Use the same issue tracker discipline from Stage 6, but now defects can involve multiple components.

RTM with VER-* – Example Excerpt

STR ID REQ ID CMP IDs TST IDs (Stage 6) VER IDs (Stage 7) Notes
STR-SY-001 REQ-SY-010 CMP-SY-040, SW-020 TST-SY-040-01, SW-020-01 VER-SYS-001 End‑to‑end accuracy & latency
STR-SY-002 REQ-SY-011 CMP-SW-020, SW-030, SW-010 TST-SW-020-02 VER-SYS-001, VER-SYS-002 End‑to‑end reporting and reliability
STR-SY-003 REQ-SY-013 CMP-SW-030, SW-010 VER-SYS-003 Capacity test only at system level
STR-SY-004 REQ-SW-020 CMP-SW-030, SW-010 TST-SW-030-01 VER-SYS-004 Alerts end‑to‑end

Important

By the end of Stage 7, every REQ-* should either:

  • Have at least one VER-* test marked PASS, or
  • Have a documented rationale (e.g., waived, not applicable to prototype).
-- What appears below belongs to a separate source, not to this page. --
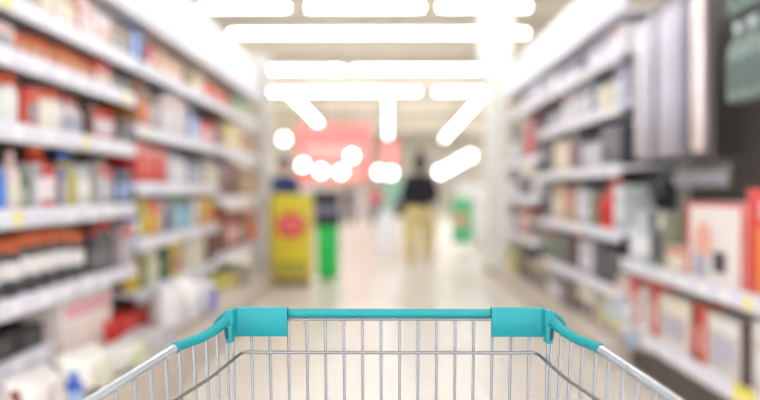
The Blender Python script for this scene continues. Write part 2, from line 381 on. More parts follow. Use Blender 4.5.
row(L, 'top shelf, '+FB, 2.02, [
    (219, 232, 'pouch', 'orange red pouch', (236, 104, 74), OR, OR, .2, .2), (234, 247, 'box', 'green box', (120, 160, 80), GN, GN, .2, .2), (249, 256, 'box', 'tan box', (190, 170, 130), TN, OL, .2, .18)])
row(L, 'second shelf, '+MBY, 1.61, [
    (137, 150, 'box', 'brown orange box', (184, 124, 60), OR, BR, .17, .3), (152, 161, 'can', 'grey green canister', (130, 130, 116), LG, DG, .16, .28), (163, 174, 'box', 'pinkish white tall box', (232, 216, 218), WH, PK, .2, .33),
    (175, 186, 'box', 'pale lilac tall box', (226, 214, 222), WH, PK, .2, .33), (187, 190, 'box', 'navy slim box', (60, 70, 96), NV, NV, .1, .3), (191, 204, 'bottle', 'light blue bottle', LB, (200, 214, 240), (200, 214, 240), .18, .31),
    (206, 217, 'can', 'red canister', (222, 84, 92), PK, RD, .22, .24)])
row(L, 'second shelf, '+FB, 1.61, [
    (219, 224, 'box', 'brown slim box', (110, 80, 60), BR, BR, .15, .3), (225, 234, 'box', 'yellow box', (222, 200, 90), CR, YE, .2, .28), (235, 241, 'box', 'pale yellow box', (226, 212, 150), CR, YE, .2, .25),
    (243, 256, 'box', 'reddish brown box', (200, 130, 104), TN, BR, .22, .26)])
row(L, 'third shelf, '+MBY, 1.24, [
    (135, 168, 'box', 'red box with pale stripe', (214, 56, 46), (222, 84, 70), (236, 150, 130), .26, .28), (171, 188, 'box', 'silver white box', (214, 214, 222), WH, LG, .2, .24),
    (190, 204, 'box', 'blue grey box', (150, 152, 180), LG, NV, .2, .22), (206, 217, 'box', 'beige box', (196, 180, 160), CR, GR, .2, .26)])
row(L, 'third shelf, '+FB, 1.13, [
    (219, 224, 'box', 'grey brown box', (140, 120, 110), BR, GR, .2, .3), (225, 240, 'box', 'dark reddish brown box', (120, 66, 56), BR, MR, .22, .38), (242, 256, 'box', 'golden tan box', (190, 160, 96), TN, BR, .22, .36)])
row(L, 'fourth shelf, '+MBY, .88, [
    (135, 141, 'bottle', 'blue and white bottle', (80, 110, 190), WH, BL, .15, .28), (143, 151, 'box', 'yellow green box', (180, 180, 80), YE, OR, .12, .28), (152, 160, 'box', 'orange box', (232, 140, 96), YE, (236, 90, 60), .15, .28),
    (162, 165, 'box', 'pale grey slim box', (180, 180, 200), LG, LG, .1, .25), (166, 172, 'bottle', 'navy bottle', (70, 76, 130), NV, LG, .16, .24), (174, 177, 'box', 'pale slim box', (200, 200, 210), LG, LG, .1, .26),
    (178, 191, 'bottle', 'teal blue bottle with green cap', (110, 180, 205), (140, 200, 215), (150, 190, 120), .2, .3), (192, 199, 'box', 'beige grey box', (206, 200, 190), LG, WH, .14, .26),
    (200, 208, 'box', 'red and yellow box', (214, 110, 86), YE, YE, .18, .27), (209, 217, 'box', 'mustard box', (200, 170, 90), RD, YE, .18, .27)])
row(L, 'fourth shelf, '+FB, .58, [
    (219, 225, 'box', 'dark brown box', (100, 70, 56), BR, BR, .2, .36), (226, 240, 'box', 'pinkish red box', (178, 88, 90), PK, MR, .25, .44), (241, 247, 'box', 'dark green grey box', (90, 92, 84), GR, DG, .2, .42), (248, 257, 'box', 'orange red box', (214, 120, 90), OR, GR, .25, .44)])
row(L, 'lowest shelf, '+MBY, .54, [
    (135, 142, 'jar', 'bright yellow jar', (222, 190, 50), YE, YE, .16, .22), (143, 149, 'box', 'olive box', OL, GR, OL, .15, .24), (151, 164, 'jar', 'cream jar', (216, 216, 180), (226, 226, 196), CR, .24, .27),
    (166, 170, 'box', 'dark green slim box', (70, 96, 76), GN, GN, .1, .25), (171, 181, 'box', 'mustard yellow box', (206, 166, 60), (170, 100, 80), YE, .22, .27), (185, 206, 'box', 'large cream box', (218, 208, 190), (226, 218, 200), CR, .5, .29),
    (208, 217, 'box', 'dark brown box', (90, 66, 50), BR, MR, .22, .24)])
row(L, 'bottom deck, '+FB, .20, [(222, 232, 'box', 'yellow green low box', (190, 186, 80), YE, YE, .3, .22, 1.5), (233, 240, 'box', 'tan low box', (190, 160, 110), TN, YE, .3, .2, 1.5), (242, 250, 'box', 'grey low box', (140, 140, 126), GR, GR, .3, .2, 1.5)])
# right side
row(R_, 'top shelf, '+RM_, 2.17, [
    (544, 556, 'box', 'pale grey box', (196, 196, 200), WH, LG, .25, .2), (559, 575, 'bag', 'lilac white bag', (216, 214, 224), LG, WH, .3, .2), (577, 584, 'tray', 'black carton', (44, 46, 56), DG, DG, .2, .17),
    (586, 604, 'box', 'grey lilac box', (184, 182, 198), LG, GR, .2, .2), (606, 621, 'box', 'white box with red edge', (230, 226, 230), LG, (214, 120, 110), .2, .2)])
row(R_, 'top shelf, '+RF, 2.17, [(510, 520, 'box', 'brown tan box', (150, 130, 110), TN, BR, .3, .2), (522, 530, 'box', 'grey box', (160, 160, 170), LG, GR, .3, .2), (532, 539, 'box', 'pale lilac box', (214, 212, 224), LG, LG, .3, .22)])
row(R_, 'second shelf, '+RM_, 1.80, [
    (544, 560, 'blister', 'grey card pack', (200, 200, 206), GR, LG, .2, .28), (562, 575, 'box', 'pale grey box', (204, 202, 210), WH, (200, 160, 150), .25, .26), (577, 590, 'box', 'blue grey box', (150, 156, 172), LG, DG, .2, .28),
    (592, 611, 'bag', 'cream bag', (236, 230, 206), (244, 236, 204), CR, .35, .25), (613, 621, 'box', 'lilac grey box', (190, 190, 206), LG, GR, .18, .3)])
row(R_, 'third shelf, '+RM_, 1.37, [
    (543, 551, 'box', 'dark grey box', (96, 98, 96), GR, DG, .25, .34), (553, 567, 'box', 'beige tall box', (214, 200, 170), CR, (226, 190, 160), .28, .33), (569, 576, 'box', 'maroon grey box', (110, 96, 110), MR, DG, .2, .36),
    (578, 586, 'blister', 'silver card pack', (222, 222, 228), LG, WH, .16, .34), (587, 596, 'blister', 'white card pack', (228, 228, 232), WH, LG, .16, .34), (598, 608, 'box', 'mid grey box', (140, 138, 146), GR, GR, .18, .34), (610, 621, 'box', 'dark navy box', (60, 64, 78), DG, GR, .18, .34)])
row(R_, 'fourth shelf, '+RM_, .91, [
    (543, 549, 'box', 'grey box', (120, 118, 124), GR, GR, .2, .3), (551, 562, 'box', 'beige box', (210, 190, 160), CR, TN, .25, .34), (563, 573, 'box', 'orange brown box', (196, 140, 116), TN, (220, 130, 100), .2, .3),
    (575, 588, 'box', 'silver grey box', (176, 180, 184), LG, LG, .22, .33), (590, 594, 'box', 'slim olive box', (130, 140, 110), OL, GR, .1, .3), (595, 609, 'bottle', 'bright red bottle', (226, 50, 44), (214, 40, 38), (226, 60, 50), .24, .39),
    (611, 621, 'box', 'pale grey box', (190, 196, 194), LG, WH, .18, .38)])
row(R_, 'fifth shelf, '+RM_, .505, [
    (544, 553, 'box', 'grey green box', (120, 126, 116), GN, (190, 60, 60), .25, .3), (555, 566, 'box', 'taupe box', (140, 132, 126), GR, GR, .25, .28), (568, 576, 'can', 'dark red canister', (140, 50, 50), GR, MR, .2, .32),
    (578, 592, 'box', 'lilac grey box', (170, 168, 184), LG, LG, .24, .3), (594, 619, 'box', 'dark grey box', (76, 76, 86), DG, DG, .25, .27)])
row(R_, 'bottom deck, '+RM_, .17, [
    (547, 560, 'box', 'grey box', (170, 166, 164), LG, GR, .3, .25, 1.56), (562, 575, 'box', 'brown grey box', (130, 114, 104), GR, BR, .28, .24, 1.56), (577, 594, 'box', 'beige box', (200, 186, 168), GR, CR, .3, .25, 1.56),
    (597, 622, 'bag', 'pale blue white bag', (206, 214, 222), (226, 214, 150), LB, .3, .26, 1.56), (624, 640, 'bag', 'cream bag', (214, 210, 200), LB, CR, .3, .22, 1.56)])
row(R_, 'second shelf, '+RF, 1.56, [(510, 520, 'box', 'grey box', (160, 158, 160), LG, GR, .3, .4), (523, 533, 'box', 'red tall box', (206, 84, 78), RD, MR, .3, .48), (534, 539, 'box', 'dark slim box', (80, 84, 80), DG, DG, .2, .36)])
row(R_, 'third shelf, '+RF, 1.13, [(508, 517, 'box', 'lilac grey box', (180, 170, 180), LG, GR, .3, .3), (519, 529, 'box', 'dark grey box', (92, 90, 88), GR, DG, .3, .26), (531, 539, 'box', 'grey white box', (190, 186, 184), LG, WH, .3, .3)])
row(R_, 'fourth shelf, '+RF, .66, [(508, 515, 'box', 'grey box', (150, 150, 146), LG, GR, .3, .3), (516, 526, 'can', 'pinkish red canister', (206, 100, 100), PK, MR, .3, .36), (528, 539, 'box', 'taupe box', (150, 140, 128), GR, OL, .3, .3)])
row(R_, 'bottom deck, '+RF, .17, [(509, 515, 'box', 'yellow green box', (190, 194, 100), YE, OL, .3, .34, 1.56), (517, 525, 'box', 'dark box', (90, 86, 82), GR, DG, .3, .4, 1.56), (527, 545, 'box', 'brown grey box', (160, 146, 132), GR, TN, .3, .32, 1.56)])
row(R_, 'upper shelf, '+RN, .735, [
    (625, 634, 'bottle', 'silver white bottle', (206, 210, 216), LG, WH, .2, .32), (635, 646, 'bottle', 'pale grey bottle', (190, 196, 204), WH, LG, .2, .34), (648, 654, 'box', 'dark teal grey box', (96, 110, 114), DG, GR, .18, .36),
    (655, 661, 'box', 'olive grey box', (150, 150, 130), GR, CR, .14, .36), (663, 683, 'box', 'beige low box', (206, 192, 172), CR, (214, 110, 80), .3, .15),
    (762, 800, 'box', 'orange box', (232, 120, 50), YE, OR, .2, .42)])
row(R_, 'lower shelf, '+RN, .30, [
    (615, 626, 'box', 'pale pink box', (226, 210, 204), WH, PK, .2, .33), (628, 637, 'box', 'red box', (222, 110, 100), PK, RD, .2, .33), (639, 646, 'box', 'grey white box', (200, 194, 190), WH, LG, .18, .33), (647, 654, 'box', 'red slim box', (226, 90, 76), PK, (200, 60, 56), .16, .34),
    (656, 688, 'box', 'cream box with grey picture', (232, 222, 206), (190, 186, 196), CR, .5, .33), (690, 696, 'box', 'dark red slim box', (170, 26, 30), RD, MR, .12, .35), (697, 702, 'box', 'salmon slim box', (236, 130, 104), PK, RD, .12, .3),
    (704, 737, 'box', 'white box with blue and red picture', (236, 228, 218), (196, 190, 206), WH, .5, .33), (738, 745, 'box', 'maroon black slim box', (90, 36, 40), DG, DG, .1, .34), (747, 800, 'box', 'white box', (230, 222, 216), LG, WH, .3, .33)])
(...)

In‑Class Exercise – Draft a System‑Level Test

Activity (5–10 minutes):

  1. Pick one system requirement (REQ-*) from your team’s DCP‑200.
  2. Identify which components participate in fulfilling it.
  3. Draft a system test case (VER-*) that:
    • Has a clear objective.
    • Defines environment / setup.
    • Describes 4–6 procedure steps.
    • States measurable pass/fail criteria.

Examples of good candidates:

  • Latency / response time requirement.
  • Throughput / capacity requirement.
  • Robustness to network loss or power cycling.

Note

We’ll ask a few teams to share their VER-* ideas and map them to REQ-* on the board.

Summary – Key Takeaways for Stage 7

  1. Stage 7 – System / Integration Verification checks the integrated system against system requirements (REQ-*), per ISO/IEC/IEEE 29148.
  2. System tests (VER-*) are:
    • Requirements‑driven, scenario‑based, cross‑component, and repeatable.
  3. The main deliverable is DCP‑500B – System Verification, capturing:
    • System under test, environment, VER-* cases, results, defects, and coverage.
  4. Traceability expands: the RTM links REQ-* to VER-* (and also to TST-* where helpful).
  5. A solid Stage 7 greatly reduces risk when you enter Stage 8 – Stakeholder Validation and public demos.

Important

If Stage 6 is about building strong bricks, Stage 7 is about checking that the house built from those bricks is safe, functional, and matches the blueprint.